┌─ Material for this exercise

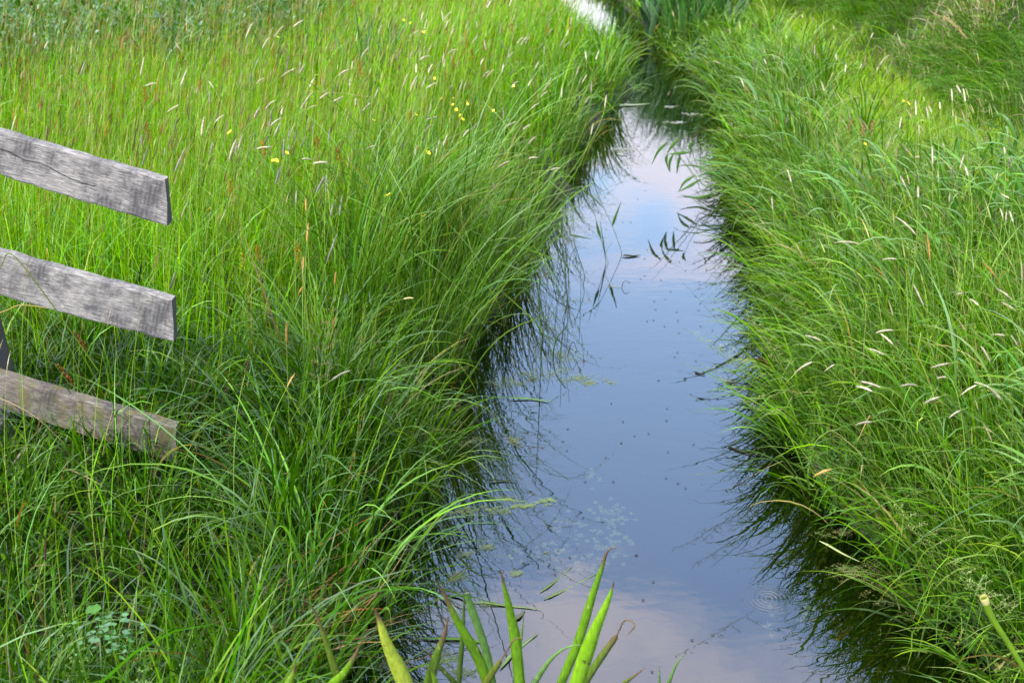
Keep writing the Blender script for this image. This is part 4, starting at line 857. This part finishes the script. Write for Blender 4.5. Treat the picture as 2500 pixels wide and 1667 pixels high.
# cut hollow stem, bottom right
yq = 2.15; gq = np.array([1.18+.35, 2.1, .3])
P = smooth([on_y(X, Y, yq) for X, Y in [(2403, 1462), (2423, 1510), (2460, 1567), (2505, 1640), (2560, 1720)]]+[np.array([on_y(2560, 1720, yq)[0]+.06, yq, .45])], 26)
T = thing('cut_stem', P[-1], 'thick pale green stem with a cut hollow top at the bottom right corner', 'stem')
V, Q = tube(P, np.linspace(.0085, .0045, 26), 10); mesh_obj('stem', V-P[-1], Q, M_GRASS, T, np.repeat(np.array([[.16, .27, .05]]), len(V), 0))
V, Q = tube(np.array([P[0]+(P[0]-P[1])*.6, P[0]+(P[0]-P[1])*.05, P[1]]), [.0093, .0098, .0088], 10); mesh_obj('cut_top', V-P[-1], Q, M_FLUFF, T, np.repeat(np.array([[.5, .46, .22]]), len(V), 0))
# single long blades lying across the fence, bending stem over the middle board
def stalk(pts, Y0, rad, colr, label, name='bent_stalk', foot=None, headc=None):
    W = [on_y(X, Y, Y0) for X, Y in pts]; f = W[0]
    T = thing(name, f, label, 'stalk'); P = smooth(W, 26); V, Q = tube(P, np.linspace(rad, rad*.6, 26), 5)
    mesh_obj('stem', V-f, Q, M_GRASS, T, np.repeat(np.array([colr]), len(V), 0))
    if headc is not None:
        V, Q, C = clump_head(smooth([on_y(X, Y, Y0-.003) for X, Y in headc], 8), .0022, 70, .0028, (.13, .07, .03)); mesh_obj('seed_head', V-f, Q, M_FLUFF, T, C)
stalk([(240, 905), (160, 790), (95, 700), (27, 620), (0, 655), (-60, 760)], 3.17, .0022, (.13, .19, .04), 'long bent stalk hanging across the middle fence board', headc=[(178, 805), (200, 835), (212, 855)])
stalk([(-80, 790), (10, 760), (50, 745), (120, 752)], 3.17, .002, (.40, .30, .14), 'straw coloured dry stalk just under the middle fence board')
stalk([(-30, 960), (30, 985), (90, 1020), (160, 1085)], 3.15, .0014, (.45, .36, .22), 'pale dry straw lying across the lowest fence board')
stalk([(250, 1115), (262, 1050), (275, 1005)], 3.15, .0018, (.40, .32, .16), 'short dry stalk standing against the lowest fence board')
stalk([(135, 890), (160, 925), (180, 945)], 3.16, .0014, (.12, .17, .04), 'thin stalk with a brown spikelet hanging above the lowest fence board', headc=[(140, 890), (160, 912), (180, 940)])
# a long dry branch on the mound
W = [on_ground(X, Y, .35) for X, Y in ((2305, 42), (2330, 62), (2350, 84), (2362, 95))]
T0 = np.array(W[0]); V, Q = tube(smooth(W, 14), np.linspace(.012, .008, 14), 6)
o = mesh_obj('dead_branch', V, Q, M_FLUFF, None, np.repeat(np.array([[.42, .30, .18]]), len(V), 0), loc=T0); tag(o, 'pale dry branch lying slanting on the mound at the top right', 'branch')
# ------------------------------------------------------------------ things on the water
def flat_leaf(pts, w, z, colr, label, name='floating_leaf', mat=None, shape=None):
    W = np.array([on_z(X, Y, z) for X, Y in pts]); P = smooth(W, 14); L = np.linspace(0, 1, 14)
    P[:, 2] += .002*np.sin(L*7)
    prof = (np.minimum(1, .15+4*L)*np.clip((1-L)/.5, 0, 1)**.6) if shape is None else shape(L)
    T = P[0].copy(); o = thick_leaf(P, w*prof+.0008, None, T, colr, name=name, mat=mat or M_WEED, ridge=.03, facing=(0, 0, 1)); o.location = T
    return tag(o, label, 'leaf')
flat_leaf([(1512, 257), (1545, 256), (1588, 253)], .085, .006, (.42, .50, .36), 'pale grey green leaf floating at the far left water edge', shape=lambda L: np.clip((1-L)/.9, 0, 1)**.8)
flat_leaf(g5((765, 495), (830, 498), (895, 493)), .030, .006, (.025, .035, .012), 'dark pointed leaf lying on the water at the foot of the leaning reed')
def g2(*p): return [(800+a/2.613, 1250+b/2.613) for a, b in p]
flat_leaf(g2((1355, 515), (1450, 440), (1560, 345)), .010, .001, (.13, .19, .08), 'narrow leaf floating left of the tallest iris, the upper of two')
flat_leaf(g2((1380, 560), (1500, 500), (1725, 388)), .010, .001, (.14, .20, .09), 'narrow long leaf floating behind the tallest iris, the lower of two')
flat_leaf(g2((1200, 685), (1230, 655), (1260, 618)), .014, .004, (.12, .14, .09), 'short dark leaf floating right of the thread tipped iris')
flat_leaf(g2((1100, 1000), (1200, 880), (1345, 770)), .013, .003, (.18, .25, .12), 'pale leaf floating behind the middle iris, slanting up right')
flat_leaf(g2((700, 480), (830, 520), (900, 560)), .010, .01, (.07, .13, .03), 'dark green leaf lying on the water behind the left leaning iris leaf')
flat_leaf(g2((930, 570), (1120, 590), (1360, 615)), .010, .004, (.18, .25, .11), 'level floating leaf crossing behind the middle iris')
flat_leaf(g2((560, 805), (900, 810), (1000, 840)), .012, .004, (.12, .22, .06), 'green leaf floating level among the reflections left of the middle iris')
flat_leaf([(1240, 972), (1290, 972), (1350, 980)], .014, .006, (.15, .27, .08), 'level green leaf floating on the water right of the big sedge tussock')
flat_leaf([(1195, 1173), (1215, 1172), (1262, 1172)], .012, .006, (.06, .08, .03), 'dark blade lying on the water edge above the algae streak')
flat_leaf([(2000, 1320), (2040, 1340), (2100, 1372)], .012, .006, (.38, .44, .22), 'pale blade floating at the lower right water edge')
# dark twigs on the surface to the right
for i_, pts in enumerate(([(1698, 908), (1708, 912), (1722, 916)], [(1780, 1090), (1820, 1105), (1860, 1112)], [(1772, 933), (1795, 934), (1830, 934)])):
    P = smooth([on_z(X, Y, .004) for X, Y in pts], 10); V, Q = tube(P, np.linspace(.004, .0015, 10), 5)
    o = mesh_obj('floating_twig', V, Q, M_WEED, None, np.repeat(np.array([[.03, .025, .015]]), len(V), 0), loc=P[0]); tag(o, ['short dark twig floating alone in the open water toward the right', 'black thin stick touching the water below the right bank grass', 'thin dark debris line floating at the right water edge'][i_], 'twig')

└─
┌─ Material for this exercise

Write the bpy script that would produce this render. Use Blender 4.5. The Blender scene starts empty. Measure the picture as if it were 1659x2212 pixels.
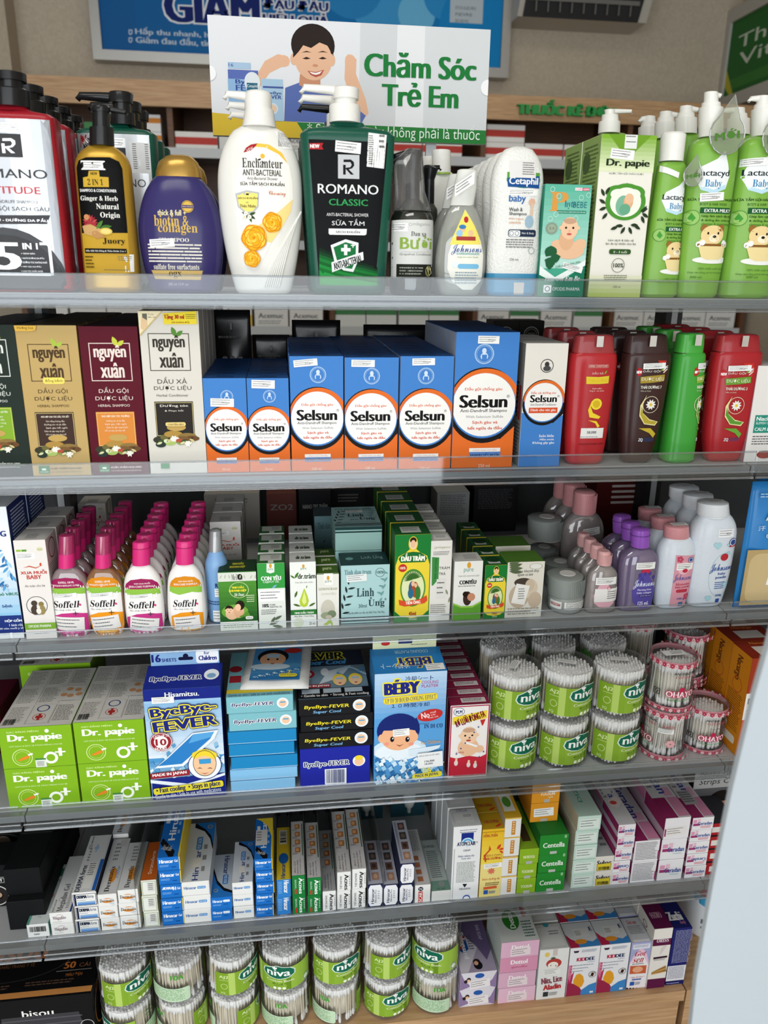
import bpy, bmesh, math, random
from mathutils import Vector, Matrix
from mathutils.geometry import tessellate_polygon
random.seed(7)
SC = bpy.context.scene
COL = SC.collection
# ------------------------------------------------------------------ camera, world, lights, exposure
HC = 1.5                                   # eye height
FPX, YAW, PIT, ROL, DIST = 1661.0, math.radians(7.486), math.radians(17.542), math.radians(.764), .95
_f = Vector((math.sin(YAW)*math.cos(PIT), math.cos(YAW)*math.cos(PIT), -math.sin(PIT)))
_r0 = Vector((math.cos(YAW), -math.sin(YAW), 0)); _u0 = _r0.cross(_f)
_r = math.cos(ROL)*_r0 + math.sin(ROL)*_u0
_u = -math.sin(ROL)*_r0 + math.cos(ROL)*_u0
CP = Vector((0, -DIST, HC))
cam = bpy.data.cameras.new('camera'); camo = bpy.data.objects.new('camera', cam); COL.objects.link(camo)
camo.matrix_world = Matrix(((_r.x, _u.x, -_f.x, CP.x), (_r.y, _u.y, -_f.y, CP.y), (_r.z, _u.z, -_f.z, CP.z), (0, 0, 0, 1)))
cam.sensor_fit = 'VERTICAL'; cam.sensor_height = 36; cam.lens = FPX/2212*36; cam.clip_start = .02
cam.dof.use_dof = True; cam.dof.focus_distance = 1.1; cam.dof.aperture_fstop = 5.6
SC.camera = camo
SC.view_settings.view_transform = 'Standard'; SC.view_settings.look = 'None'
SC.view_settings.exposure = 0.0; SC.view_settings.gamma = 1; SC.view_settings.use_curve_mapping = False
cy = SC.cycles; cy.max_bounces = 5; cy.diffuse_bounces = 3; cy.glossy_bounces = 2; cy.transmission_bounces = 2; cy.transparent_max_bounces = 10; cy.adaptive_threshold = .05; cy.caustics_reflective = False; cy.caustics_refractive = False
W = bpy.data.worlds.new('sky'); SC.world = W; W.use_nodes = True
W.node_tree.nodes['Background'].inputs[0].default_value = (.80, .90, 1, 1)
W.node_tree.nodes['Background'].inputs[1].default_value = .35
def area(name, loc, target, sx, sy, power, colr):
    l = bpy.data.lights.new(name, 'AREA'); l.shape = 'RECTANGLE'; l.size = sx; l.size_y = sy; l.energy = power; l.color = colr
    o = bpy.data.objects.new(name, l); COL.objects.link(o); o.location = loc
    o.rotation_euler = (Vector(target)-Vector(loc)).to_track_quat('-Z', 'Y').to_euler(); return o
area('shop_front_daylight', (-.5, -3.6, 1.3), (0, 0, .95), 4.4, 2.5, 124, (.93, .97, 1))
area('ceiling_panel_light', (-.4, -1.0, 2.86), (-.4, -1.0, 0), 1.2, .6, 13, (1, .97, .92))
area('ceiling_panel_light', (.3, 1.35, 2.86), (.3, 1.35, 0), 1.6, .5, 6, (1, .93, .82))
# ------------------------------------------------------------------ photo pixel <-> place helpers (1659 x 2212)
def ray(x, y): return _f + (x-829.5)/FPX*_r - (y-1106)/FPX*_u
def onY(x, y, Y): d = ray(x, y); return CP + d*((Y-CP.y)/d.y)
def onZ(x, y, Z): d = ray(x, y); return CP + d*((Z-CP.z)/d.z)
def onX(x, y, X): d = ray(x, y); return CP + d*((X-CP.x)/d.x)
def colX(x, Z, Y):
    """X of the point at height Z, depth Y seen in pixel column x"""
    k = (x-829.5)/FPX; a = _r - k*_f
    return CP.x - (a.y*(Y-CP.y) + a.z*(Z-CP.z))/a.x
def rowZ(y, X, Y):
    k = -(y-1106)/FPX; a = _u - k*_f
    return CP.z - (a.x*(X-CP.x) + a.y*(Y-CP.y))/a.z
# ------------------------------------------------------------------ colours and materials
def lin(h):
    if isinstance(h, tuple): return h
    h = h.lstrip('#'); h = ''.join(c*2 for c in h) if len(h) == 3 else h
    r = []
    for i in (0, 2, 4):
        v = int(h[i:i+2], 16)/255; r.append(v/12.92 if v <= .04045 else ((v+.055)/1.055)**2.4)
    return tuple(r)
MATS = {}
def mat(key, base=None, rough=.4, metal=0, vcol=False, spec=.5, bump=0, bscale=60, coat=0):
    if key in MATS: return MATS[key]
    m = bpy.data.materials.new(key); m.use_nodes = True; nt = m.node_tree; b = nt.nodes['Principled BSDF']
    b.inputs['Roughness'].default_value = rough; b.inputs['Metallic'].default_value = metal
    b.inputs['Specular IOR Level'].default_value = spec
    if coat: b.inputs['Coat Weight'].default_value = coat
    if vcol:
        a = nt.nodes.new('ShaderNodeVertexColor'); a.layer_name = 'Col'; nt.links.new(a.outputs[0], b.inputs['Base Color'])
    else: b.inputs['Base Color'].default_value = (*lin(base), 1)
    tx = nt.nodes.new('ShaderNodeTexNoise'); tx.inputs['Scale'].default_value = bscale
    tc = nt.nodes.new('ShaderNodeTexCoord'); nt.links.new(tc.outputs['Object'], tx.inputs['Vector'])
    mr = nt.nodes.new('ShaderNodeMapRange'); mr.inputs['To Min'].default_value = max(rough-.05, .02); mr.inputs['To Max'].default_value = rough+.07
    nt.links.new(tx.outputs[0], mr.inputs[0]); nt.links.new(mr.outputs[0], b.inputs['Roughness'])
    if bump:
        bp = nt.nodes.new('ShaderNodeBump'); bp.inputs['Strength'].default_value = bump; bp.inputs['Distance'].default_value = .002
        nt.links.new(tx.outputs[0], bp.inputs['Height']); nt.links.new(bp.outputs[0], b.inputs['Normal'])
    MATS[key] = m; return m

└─

_Task description_.
Among the lines of the data above, determine how many contain the word "Blender". Report the number alone.

_Solved problem_.
2